Of course, though, the main selling point of The Amazing Spider-Man is the return of free roaming. There hasn’t been a chance to free roam in any Spider-Man game since 2004’s Spider-Man 2, where its free roaming around New York City earned the game a place in the video games hall of fame. The free roaming in TASM isn’t anything like what Treyarch produced eight years ago, but it’s certainly just as good, if not better. It’s simple to control – holding the right trigger lets you web-swing freely around a beautiful virtual Manhattan – no need to press a button for a new web – the game will do it all for you. You can’t see your webs attach onto buildings, but TASM still has one eye on the laws of physics – if there’s nothing for your web to attach onto, you’ll freefall until you’ve found a new surface to swing onto. It’s a system that works perfectly in tandem with your other web-swinging option – Web Rush.

Web Rush, in all its murky glory.

If just web-swinging doesn’t cut it for you, there’s the equally simple and pretty useful option of the new feature Web Rush.  Web Rush, by holding RB, slows down time (it doesn’t stop time completely, so if you activate Web Rush during a fall, you’ll still fall, just far more slowly than you would have done), and lets you pick from a selection of yellow Spider-Man phantoms. Once you pick, Spider-Man will sprint across walls, zip, web-swing and fly towards your chosen destination.
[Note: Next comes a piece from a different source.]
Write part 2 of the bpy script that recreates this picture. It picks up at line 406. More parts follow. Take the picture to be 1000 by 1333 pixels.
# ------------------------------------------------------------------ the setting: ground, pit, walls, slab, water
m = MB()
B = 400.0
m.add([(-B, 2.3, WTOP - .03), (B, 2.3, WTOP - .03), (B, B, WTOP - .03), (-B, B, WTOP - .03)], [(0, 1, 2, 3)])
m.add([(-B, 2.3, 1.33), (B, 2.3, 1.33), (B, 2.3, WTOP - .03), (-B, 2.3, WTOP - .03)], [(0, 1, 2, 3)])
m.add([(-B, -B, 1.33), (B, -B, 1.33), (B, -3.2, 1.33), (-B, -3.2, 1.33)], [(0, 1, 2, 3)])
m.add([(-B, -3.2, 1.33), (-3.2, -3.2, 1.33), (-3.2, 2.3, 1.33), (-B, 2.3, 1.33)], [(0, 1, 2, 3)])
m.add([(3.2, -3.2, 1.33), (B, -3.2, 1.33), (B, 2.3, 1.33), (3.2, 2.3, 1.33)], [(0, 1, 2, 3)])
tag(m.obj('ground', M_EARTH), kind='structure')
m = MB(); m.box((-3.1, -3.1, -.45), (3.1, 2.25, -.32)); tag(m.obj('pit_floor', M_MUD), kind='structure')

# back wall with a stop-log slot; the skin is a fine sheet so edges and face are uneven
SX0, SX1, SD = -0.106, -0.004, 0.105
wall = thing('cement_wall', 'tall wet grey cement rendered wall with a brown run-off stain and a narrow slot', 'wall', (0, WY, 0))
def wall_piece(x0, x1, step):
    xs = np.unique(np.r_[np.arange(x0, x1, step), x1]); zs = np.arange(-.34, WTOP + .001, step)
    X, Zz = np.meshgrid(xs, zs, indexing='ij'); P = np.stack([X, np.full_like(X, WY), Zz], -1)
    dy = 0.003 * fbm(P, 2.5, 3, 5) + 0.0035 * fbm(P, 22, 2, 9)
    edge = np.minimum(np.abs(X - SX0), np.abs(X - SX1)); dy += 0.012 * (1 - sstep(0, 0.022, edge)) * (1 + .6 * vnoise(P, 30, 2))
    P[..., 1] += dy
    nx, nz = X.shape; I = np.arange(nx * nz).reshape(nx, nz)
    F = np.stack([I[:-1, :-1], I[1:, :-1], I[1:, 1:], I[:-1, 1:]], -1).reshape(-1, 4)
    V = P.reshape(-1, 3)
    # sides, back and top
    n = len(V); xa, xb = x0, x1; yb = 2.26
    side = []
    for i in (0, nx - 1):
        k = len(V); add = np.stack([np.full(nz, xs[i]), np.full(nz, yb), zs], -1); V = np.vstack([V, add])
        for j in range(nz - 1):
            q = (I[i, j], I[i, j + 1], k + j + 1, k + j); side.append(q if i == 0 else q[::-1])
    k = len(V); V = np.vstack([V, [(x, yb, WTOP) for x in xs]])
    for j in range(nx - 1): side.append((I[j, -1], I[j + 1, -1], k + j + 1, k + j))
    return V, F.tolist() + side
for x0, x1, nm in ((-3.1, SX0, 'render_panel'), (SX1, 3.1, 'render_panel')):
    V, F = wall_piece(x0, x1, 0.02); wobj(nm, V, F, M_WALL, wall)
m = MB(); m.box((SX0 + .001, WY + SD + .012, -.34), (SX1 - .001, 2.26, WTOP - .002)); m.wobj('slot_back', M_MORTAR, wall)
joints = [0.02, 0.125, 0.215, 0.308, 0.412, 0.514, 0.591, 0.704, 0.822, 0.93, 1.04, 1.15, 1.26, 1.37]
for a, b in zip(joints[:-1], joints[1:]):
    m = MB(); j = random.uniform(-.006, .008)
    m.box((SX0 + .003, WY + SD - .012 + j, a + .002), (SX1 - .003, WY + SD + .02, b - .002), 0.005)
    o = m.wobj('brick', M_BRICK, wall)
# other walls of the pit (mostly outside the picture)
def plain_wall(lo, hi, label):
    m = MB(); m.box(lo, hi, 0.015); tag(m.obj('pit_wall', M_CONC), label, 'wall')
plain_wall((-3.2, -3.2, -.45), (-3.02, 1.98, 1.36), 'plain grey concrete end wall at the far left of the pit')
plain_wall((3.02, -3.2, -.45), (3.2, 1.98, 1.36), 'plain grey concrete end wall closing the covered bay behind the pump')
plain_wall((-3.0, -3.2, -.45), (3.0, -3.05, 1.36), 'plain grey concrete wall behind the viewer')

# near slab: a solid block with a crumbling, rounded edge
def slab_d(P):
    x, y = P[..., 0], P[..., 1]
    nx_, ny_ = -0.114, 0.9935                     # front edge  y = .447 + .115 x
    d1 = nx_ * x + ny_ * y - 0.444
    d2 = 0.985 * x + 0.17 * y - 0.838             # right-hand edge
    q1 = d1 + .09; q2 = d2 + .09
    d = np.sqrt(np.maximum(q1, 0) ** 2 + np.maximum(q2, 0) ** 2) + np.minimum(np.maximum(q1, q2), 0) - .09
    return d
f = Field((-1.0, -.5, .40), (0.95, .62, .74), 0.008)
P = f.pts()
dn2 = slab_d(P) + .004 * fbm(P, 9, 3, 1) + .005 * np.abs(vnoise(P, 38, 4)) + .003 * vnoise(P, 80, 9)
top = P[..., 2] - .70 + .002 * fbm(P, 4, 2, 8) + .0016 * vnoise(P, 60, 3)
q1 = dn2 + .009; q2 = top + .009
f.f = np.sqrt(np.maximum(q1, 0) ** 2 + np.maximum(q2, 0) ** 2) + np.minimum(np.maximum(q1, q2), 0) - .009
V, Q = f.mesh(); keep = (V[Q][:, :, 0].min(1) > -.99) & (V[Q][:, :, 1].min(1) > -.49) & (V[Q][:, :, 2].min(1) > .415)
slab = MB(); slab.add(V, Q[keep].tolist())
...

It’s not essential, and you could get by just web-swinging, but it’s useful nonetheless, especially when you’ve run up the top of a skyscraper and still want to get somewhere.

The Amazing Spider-Man’s campaign is a solid but not particularly long nine hours, but when you add the mountains of things to do in Manhattan (deep breath: Xtreme Reporter challenges, taking photos for a reporter, tracking down hidden Spider-Man logos to unlock extra suits (I’m getting by with my pre-order bonus of the Sam Raimi suit), beat the crap out of thugs to save civilians, take down getaway cars in car chases, collect the 700 (yup, you read that correctly) comic pages lying around in Manhattan to unlock comic books, or just web-swing. Adding all that in, it’s a pretty robust twelve hours.

I have a few gripes. Missions are mainly situated in confining indoor spaces, which ruins what makes the game so great. The boss battles with cross-species are, to be perfectly honest, rubbish (the outdoor battles with Oscorp robots are excellent, though), with dull, repetitive gameplay. The nadir of the game is an early fight with Rhino, where you… surprise, surprise, jump over his charges so he runs into a van. The voice samples for things like saving civilians and Spider-Man’s ever so slightly annoying hollers of joy as he swings around Manhattan, do grate after a while, but I guess I’m just nitpicking now.

VERDICT: There’s an abundance of confining indoor levels, it’s a bit too easy and the boss fights suck, but The Amazing Spider-Man still delivers a first-class open world, and a great script. The best Spidey game since Spider-Man 2.